Description
Shipwrecks litter the coasts and reefs of New Zealand. In the last 200 years over 2500 have been fatally wrecked on our shores, sometimes with horrific loss of life. Many more have been salvaged only after epic struggle.
Historian Gavin McLean documented these tragedies and visited many of the wrecks over years of research. In Shipwrecked he explores some of the iconic disasters that wrote themselves into national history – the Orpheus, General Grant, Tararua, Wahine and Mikhail Lermontov – along with lesser-known wrecks of ordinary , everyday vessels, their ends all devastating no matter the scale.
Shipwrecked is a story of terrifying storms, inhospitable coastlines, human error, the malicious hand of fate, and courtroom dramas. It is also testimony to courage, endurance and self-sacrifice, such as that of the stewardesses on the Wairarapa who saw to the needs of the passengers with little thought for their own safety.

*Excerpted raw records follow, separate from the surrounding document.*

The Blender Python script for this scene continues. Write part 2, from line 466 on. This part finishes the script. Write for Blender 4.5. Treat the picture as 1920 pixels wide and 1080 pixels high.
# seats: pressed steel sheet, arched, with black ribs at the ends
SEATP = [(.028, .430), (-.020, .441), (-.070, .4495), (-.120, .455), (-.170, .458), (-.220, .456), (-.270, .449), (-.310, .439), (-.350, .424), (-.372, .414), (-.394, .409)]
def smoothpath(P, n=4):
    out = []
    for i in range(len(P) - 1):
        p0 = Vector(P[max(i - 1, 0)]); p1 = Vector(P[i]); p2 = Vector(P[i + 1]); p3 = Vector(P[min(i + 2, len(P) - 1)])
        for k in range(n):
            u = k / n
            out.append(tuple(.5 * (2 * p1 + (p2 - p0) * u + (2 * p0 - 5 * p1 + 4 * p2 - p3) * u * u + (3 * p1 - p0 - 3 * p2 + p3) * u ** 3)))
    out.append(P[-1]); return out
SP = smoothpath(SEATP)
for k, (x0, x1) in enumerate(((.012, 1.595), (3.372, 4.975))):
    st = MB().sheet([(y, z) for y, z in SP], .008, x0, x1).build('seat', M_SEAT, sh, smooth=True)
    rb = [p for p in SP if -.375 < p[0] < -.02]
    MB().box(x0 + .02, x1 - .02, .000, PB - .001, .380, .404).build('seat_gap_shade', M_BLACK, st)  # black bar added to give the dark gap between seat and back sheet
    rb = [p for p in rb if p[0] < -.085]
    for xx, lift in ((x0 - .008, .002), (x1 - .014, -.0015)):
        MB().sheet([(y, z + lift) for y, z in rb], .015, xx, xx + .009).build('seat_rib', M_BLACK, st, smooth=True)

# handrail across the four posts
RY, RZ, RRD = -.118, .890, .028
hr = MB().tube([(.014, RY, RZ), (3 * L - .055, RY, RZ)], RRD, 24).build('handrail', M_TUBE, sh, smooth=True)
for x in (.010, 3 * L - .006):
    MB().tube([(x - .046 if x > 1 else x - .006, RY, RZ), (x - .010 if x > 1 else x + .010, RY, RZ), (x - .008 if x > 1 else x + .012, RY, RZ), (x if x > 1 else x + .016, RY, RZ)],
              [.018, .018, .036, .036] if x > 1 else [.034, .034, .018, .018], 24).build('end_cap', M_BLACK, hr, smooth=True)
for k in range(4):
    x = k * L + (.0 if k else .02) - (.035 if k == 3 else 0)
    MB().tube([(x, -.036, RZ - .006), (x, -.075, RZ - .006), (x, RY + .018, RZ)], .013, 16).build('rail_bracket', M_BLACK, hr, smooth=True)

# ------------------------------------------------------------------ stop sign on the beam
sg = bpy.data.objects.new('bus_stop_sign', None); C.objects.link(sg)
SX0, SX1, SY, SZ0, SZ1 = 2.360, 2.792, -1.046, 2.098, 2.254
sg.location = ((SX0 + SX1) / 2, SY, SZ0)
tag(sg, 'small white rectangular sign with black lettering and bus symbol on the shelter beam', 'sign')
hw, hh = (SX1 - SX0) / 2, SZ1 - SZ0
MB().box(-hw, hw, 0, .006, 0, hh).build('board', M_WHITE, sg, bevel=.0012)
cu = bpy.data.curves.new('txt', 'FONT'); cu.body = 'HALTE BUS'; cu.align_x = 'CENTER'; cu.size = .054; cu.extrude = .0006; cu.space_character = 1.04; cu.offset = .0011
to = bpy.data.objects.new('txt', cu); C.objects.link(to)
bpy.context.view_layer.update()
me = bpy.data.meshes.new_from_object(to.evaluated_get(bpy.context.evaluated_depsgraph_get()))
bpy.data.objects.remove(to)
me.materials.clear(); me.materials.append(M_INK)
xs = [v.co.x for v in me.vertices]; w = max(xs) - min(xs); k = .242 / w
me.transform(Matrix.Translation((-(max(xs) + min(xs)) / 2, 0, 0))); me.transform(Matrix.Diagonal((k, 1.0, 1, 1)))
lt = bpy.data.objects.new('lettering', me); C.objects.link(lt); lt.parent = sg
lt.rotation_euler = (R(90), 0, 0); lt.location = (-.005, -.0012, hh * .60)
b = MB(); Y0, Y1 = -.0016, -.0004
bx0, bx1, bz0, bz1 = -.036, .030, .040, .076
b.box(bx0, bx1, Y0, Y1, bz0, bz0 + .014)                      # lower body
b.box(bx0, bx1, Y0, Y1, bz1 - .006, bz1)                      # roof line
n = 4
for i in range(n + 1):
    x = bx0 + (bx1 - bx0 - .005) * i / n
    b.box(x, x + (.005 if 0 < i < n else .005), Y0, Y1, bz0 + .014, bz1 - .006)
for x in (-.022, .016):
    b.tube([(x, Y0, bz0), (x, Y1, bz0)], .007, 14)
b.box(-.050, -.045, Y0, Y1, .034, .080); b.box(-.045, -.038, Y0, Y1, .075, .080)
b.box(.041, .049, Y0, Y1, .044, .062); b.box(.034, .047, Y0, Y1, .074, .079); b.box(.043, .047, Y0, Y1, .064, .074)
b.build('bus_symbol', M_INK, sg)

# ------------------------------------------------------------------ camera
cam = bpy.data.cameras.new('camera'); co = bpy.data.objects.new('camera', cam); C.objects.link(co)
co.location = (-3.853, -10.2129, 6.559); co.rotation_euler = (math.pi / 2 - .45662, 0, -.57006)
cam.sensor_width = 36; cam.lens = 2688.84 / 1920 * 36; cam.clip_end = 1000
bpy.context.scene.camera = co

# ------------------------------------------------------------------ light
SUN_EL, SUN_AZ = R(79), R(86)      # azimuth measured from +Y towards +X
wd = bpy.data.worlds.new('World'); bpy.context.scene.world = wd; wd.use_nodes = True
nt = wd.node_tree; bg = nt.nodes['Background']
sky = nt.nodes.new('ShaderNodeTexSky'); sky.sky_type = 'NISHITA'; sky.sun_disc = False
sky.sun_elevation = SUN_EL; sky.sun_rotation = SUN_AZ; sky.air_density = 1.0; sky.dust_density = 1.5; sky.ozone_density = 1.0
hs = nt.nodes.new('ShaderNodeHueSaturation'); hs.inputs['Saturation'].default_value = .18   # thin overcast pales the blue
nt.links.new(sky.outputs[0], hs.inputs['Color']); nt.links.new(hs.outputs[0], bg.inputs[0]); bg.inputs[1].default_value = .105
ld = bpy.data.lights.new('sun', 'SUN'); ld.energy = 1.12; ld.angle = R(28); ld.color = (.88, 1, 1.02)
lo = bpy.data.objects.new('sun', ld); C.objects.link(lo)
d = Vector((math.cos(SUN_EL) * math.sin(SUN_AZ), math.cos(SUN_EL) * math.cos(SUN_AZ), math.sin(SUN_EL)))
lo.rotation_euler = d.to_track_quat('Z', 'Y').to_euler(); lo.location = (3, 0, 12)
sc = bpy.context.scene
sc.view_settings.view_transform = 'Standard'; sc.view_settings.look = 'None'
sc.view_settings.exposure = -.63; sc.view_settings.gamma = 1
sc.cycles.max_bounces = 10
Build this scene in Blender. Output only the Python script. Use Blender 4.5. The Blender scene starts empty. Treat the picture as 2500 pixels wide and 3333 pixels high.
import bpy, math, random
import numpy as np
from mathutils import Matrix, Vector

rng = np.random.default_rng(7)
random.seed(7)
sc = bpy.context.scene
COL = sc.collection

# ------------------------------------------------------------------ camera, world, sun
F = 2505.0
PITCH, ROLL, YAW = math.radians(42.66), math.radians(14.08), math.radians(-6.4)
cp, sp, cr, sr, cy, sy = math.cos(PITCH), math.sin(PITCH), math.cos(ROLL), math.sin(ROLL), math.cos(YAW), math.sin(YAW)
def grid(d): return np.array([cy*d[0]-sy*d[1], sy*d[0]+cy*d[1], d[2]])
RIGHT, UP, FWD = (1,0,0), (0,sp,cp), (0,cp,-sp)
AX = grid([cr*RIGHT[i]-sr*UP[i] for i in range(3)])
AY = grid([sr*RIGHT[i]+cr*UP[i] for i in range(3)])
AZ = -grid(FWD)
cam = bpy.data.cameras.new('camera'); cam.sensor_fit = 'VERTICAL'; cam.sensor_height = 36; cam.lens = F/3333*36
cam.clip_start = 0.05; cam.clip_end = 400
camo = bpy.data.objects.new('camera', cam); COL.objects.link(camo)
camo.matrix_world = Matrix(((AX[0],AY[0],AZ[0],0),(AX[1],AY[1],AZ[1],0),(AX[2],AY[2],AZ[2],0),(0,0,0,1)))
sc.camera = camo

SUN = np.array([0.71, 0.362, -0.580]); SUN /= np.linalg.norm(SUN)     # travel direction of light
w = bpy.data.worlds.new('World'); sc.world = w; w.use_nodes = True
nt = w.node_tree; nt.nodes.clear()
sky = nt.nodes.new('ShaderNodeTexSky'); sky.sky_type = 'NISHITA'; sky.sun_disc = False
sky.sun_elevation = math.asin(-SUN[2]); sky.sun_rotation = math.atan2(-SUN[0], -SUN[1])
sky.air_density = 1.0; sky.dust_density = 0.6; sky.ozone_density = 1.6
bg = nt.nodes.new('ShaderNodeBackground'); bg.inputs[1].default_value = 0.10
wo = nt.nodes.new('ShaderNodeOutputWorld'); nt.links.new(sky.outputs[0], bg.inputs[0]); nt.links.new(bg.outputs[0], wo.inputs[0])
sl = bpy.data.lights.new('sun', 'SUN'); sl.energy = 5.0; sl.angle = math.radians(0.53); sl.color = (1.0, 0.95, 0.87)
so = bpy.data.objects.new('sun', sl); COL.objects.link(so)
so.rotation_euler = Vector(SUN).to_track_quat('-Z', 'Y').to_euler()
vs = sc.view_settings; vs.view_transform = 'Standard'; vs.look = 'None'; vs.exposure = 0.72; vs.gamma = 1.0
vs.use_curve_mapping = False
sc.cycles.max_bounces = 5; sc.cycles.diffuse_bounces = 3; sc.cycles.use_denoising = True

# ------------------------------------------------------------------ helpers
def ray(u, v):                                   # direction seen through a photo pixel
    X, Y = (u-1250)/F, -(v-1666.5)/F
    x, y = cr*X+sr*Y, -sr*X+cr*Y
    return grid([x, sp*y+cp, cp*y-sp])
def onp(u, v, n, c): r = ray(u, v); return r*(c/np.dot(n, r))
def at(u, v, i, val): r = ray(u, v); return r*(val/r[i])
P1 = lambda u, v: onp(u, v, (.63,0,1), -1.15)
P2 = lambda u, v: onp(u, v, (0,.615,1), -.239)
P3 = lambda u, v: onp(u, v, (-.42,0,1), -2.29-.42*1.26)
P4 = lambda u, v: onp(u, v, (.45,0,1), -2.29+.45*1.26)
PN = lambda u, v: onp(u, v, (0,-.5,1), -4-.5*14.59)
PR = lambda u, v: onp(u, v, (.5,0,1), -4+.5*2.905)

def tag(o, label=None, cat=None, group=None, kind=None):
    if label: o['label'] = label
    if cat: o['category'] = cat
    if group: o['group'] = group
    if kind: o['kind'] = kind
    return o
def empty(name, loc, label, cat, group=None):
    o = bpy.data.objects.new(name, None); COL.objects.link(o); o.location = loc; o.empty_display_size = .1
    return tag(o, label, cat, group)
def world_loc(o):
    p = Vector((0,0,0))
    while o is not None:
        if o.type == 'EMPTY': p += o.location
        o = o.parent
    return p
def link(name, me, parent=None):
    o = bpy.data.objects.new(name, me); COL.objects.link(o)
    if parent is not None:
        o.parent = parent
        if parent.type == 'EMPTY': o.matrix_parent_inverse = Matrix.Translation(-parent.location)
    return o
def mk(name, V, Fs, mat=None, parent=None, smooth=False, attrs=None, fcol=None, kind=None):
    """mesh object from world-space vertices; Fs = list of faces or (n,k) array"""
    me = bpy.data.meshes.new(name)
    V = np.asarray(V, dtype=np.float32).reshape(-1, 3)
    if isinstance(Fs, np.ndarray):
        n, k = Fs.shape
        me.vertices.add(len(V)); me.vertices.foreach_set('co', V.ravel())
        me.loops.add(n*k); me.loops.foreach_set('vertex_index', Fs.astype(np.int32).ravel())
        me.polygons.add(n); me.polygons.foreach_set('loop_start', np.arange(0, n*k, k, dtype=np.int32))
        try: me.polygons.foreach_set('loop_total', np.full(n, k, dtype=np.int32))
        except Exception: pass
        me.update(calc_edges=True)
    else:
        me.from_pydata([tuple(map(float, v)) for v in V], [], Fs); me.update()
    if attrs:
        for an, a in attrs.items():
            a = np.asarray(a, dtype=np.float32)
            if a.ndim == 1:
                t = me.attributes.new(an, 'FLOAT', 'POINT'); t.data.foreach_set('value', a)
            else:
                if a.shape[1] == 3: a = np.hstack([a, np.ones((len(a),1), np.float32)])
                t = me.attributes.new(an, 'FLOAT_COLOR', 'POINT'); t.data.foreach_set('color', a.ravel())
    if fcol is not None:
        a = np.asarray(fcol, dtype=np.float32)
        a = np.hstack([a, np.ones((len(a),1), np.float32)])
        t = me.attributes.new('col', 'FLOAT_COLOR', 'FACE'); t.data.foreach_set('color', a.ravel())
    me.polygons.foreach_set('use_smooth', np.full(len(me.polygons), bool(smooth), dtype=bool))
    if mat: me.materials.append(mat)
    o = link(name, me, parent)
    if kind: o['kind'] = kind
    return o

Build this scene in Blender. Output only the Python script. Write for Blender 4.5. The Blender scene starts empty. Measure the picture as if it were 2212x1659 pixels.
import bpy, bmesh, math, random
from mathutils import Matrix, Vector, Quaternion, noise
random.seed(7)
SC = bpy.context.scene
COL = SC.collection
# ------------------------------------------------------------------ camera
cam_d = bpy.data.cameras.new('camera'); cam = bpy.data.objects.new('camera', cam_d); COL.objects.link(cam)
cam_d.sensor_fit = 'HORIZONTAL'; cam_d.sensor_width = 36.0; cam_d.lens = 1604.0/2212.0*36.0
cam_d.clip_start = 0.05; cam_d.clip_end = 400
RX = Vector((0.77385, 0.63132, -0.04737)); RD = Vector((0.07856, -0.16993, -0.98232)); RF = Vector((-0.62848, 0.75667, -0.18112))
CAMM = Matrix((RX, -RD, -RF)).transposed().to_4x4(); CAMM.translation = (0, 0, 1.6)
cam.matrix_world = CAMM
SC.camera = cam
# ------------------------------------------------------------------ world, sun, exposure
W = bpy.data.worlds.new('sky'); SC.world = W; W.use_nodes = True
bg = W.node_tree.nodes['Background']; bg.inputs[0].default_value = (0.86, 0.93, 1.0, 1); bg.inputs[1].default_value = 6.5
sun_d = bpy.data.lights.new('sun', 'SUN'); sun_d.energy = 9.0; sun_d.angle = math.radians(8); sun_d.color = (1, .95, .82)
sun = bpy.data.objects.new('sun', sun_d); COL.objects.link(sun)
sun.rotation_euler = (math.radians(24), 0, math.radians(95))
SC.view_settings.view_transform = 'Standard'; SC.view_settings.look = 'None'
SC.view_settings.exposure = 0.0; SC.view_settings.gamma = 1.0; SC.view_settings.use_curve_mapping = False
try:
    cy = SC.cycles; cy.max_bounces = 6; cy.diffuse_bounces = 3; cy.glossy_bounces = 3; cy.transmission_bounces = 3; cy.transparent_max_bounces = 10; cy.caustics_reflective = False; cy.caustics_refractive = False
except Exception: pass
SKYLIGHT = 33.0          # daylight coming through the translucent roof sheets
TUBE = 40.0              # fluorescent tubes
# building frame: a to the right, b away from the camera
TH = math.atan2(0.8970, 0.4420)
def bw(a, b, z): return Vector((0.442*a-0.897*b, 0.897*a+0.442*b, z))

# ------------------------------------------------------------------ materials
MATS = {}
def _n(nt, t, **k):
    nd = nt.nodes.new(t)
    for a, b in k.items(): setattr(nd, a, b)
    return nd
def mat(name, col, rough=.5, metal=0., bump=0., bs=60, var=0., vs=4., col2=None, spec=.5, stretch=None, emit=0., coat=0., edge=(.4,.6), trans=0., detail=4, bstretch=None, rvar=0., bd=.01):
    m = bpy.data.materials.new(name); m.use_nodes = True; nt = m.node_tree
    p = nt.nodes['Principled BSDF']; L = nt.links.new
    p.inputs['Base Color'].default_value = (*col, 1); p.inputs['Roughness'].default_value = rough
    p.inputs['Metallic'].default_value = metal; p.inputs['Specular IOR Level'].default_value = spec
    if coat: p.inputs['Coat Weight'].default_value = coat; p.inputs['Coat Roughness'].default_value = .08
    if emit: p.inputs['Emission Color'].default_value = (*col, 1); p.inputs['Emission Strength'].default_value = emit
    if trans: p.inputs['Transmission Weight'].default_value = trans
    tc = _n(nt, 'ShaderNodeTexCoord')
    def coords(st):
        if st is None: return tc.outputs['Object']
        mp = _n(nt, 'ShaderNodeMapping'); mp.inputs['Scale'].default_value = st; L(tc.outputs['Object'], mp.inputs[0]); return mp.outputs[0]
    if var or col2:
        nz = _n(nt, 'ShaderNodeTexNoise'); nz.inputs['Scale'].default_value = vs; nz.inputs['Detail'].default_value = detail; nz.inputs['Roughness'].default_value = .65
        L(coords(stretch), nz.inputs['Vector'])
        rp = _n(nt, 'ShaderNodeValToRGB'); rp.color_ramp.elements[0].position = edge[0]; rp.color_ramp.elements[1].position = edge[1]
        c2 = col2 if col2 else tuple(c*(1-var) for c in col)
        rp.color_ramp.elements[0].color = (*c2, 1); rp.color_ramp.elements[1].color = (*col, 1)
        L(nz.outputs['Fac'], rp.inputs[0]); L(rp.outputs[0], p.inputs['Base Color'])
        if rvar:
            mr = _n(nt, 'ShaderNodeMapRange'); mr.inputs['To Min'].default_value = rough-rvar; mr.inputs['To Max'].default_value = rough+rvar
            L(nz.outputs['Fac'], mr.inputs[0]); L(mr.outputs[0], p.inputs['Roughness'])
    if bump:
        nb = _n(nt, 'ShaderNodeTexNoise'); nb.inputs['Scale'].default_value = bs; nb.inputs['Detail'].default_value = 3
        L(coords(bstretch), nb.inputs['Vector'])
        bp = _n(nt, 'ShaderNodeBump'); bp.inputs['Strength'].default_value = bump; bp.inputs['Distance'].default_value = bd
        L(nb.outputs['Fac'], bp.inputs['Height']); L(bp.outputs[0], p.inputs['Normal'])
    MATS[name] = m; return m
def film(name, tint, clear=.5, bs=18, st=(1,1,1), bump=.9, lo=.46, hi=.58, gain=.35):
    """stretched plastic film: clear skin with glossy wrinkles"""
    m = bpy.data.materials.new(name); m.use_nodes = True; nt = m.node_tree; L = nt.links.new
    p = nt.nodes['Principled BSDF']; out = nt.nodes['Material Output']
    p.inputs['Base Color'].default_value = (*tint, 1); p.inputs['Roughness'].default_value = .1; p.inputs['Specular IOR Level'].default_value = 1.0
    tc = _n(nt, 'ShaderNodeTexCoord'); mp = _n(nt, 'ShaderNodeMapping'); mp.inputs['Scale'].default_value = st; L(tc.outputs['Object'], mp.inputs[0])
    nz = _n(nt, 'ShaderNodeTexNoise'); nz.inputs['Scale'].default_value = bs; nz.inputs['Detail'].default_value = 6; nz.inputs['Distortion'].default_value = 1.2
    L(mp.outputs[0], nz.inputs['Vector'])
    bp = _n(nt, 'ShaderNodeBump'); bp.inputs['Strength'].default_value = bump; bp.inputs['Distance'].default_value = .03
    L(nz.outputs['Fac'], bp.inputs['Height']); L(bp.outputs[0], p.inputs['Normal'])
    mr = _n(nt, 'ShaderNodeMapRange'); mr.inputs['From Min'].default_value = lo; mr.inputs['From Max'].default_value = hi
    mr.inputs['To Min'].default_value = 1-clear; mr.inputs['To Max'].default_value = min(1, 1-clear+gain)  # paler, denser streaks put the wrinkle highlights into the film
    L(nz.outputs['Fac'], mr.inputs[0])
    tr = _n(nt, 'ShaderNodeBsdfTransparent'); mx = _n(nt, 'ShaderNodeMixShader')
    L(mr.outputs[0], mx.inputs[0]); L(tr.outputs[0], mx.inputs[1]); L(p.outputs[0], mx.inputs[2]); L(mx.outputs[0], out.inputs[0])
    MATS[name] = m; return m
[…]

Disasters at sea are no longer the regular occurrence that led to drowning better known as ‘The New Zealand Death’, yet recent wrecks like the Rena show that perils persist. Concluding chapters show authorities and sailors have responded to the challenge of making our coasts safe, a quest that continues in the era of GPS and satellites.
Before his untimely death in 2019, Gavin McLean had been revising his previous histories of New Zealand maritime disasters for this project. Edited for publication by historian Kynan Gentry, Shipwrecked provides the definitive history of the subject.